IHU On-Line - A senhora discorda de que existam vinculações entre Raízes do Brasil e os modelos teóricos weberianos. Pode explicar sua posição?

Maria Odila Dias
- Obviamente que Max Weber  estava presente no trabalho do professor Sérgio. Eu quero dizer que ele já tinha se encontrado como historiador nessa época e que, quando ele usa o tipo ideal do Max Weber, ele sempre está dizendo que se trata de uma ferramenta do historiador e que, na verdade, o tipo ideal não existe na sua abstração. Uma abstração é uma ferramenta, um modo de olhar do pesquisador. Mas eu digo isso porque o livro do professor Sérgio já tinha enveredado por um caminho que não é estritamente o caminho weberiano. Ele tinha descoberto a história, a historicidade principalmente, esse conceito que tinha uma conotação muito forte na época dele, de crítica. As teorias abstratas e as críticas a elas, ressaltando sempre a movimentação e os ritmos do tempo na história, as mudanças, o vir a ser, são coisas que ele já tinha antes de ir para a Alemanha, mas que ficaram mais claras depois do período em que ele conviveu com outras figuras da época. É mais uma questão da sensibilidade do historiador e do modo de ele trabalhar, criticando a fixidez de conceitos muito abstratos.

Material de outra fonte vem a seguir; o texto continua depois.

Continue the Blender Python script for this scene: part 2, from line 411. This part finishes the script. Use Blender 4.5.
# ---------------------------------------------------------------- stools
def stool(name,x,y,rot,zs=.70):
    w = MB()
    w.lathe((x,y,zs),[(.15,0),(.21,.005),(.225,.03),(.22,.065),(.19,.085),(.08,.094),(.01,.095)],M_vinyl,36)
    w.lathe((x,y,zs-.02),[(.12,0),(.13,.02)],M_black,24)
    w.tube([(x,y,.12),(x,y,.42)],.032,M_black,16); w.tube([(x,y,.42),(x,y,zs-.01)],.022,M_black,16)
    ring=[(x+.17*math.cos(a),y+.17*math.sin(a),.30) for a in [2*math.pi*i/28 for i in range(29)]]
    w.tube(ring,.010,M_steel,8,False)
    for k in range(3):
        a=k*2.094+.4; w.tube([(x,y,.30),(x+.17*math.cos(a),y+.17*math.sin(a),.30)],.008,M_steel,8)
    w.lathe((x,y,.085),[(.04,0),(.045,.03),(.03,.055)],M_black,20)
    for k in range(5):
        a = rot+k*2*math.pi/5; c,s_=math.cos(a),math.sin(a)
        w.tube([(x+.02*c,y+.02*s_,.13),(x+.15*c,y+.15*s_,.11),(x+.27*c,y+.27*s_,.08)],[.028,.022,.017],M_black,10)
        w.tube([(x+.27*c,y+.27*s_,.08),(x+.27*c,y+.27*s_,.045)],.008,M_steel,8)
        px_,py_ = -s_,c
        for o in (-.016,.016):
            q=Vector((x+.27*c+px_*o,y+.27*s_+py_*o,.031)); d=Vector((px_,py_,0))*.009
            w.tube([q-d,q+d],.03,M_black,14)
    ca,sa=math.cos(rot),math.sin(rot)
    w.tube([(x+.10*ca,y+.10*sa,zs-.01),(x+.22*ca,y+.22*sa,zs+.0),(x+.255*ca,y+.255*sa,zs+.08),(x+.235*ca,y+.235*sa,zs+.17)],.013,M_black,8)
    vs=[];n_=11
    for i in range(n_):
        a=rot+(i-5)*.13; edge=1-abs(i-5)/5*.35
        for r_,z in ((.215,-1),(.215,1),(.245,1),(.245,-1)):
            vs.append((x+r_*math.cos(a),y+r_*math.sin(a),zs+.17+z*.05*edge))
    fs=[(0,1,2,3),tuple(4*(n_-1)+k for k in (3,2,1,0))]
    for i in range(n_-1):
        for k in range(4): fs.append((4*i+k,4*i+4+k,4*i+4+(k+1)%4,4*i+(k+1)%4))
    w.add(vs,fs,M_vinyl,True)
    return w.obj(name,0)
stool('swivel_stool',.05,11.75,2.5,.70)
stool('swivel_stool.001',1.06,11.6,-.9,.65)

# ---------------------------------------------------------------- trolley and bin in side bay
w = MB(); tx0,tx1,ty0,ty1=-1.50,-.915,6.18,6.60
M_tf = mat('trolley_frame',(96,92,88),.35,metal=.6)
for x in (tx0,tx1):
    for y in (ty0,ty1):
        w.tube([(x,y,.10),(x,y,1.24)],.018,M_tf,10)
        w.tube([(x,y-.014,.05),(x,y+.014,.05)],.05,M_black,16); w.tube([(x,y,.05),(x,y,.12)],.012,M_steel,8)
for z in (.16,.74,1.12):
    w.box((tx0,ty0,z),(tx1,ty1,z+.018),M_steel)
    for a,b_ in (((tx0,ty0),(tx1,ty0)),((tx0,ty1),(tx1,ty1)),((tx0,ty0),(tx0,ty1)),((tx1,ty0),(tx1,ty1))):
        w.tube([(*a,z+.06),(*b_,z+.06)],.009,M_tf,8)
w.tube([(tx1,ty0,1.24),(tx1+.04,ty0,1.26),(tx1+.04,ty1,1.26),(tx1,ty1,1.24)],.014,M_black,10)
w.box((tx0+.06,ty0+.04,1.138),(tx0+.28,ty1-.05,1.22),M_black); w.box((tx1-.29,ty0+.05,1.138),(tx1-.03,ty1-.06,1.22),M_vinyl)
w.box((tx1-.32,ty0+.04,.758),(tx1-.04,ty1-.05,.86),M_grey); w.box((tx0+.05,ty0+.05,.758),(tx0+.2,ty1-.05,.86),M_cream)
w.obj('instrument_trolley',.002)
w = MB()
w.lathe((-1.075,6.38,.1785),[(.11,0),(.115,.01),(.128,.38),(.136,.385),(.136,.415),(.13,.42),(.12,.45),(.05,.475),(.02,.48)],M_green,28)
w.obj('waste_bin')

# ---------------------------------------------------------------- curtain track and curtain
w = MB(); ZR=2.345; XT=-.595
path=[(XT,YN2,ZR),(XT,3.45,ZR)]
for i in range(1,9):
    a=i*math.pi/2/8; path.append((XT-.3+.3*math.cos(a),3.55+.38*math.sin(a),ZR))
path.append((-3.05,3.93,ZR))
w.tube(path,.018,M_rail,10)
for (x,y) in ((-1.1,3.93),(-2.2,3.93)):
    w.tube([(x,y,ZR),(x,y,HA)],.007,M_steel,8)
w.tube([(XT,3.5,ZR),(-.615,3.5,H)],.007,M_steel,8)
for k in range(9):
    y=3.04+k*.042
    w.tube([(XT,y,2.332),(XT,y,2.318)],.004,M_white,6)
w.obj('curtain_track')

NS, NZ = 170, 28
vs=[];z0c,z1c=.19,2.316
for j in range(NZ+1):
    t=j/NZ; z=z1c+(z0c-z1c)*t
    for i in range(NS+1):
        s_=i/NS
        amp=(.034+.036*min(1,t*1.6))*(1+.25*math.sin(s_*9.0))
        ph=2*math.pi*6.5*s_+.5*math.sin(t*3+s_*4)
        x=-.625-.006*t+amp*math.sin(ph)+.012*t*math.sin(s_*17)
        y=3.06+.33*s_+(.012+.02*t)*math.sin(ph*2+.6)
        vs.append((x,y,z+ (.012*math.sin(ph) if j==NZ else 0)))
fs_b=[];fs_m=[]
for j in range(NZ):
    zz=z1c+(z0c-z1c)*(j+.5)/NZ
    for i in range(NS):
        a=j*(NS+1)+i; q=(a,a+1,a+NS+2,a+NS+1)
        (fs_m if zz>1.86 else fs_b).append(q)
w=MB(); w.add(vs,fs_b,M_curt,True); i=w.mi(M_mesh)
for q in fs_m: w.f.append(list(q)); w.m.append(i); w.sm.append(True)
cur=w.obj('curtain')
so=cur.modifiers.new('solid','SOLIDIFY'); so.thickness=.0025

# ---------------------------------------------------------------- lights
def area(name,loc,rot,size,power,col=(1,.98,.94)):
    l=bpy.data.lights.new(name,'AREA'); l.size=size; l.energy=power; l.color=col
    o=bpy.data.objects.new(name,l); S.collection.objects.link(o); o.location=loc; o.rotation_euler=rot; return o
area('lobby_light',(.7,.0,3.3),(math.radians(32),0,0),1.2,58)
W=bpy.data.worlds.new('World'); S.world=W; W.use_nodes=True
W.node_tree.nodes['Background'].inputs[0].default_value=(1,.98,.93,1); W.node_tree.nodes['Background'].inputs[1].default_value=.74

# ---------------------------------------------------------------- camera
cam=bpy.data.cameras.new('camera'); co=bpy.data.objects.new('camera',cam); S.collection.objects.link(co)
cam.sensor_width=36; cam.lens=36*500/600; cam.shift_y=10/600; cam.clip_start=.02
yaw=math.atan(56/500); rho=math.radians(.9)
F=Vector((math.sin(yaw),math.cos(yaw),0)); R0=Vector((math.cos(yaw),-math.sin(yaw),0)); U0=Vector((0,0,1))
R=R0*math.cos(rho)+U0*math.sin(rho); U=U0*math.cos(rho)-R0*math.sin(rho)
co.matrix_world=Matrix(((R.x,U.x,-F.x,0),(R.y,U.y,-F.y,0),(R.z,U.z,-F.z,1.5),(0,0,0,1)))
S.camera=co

IHU On-Line - A senhora foi discípula de Sérgio Buarque. Como foi o convívio com ele?

Maria Odila Dias
- Fui aluna dele e depois trabalhei com ele na faculdade. O convívio foi de bastante amizade. Ele tinha uma personalidade muito interessante. Era um homem bem-humorado, muito engraçado, cheio de irreverência. Era o pai do Chico, uma figura. Lembro-me sempre da memória estupenda que o professor Sérgio tinha e do seu modo ímpar de escrever. Era um grande escritor. É difícil falar que ele não tenha deixado discípulos, pois, como grande escritor, ele tinha o próprio caminho. Aprendíamos muito com ele.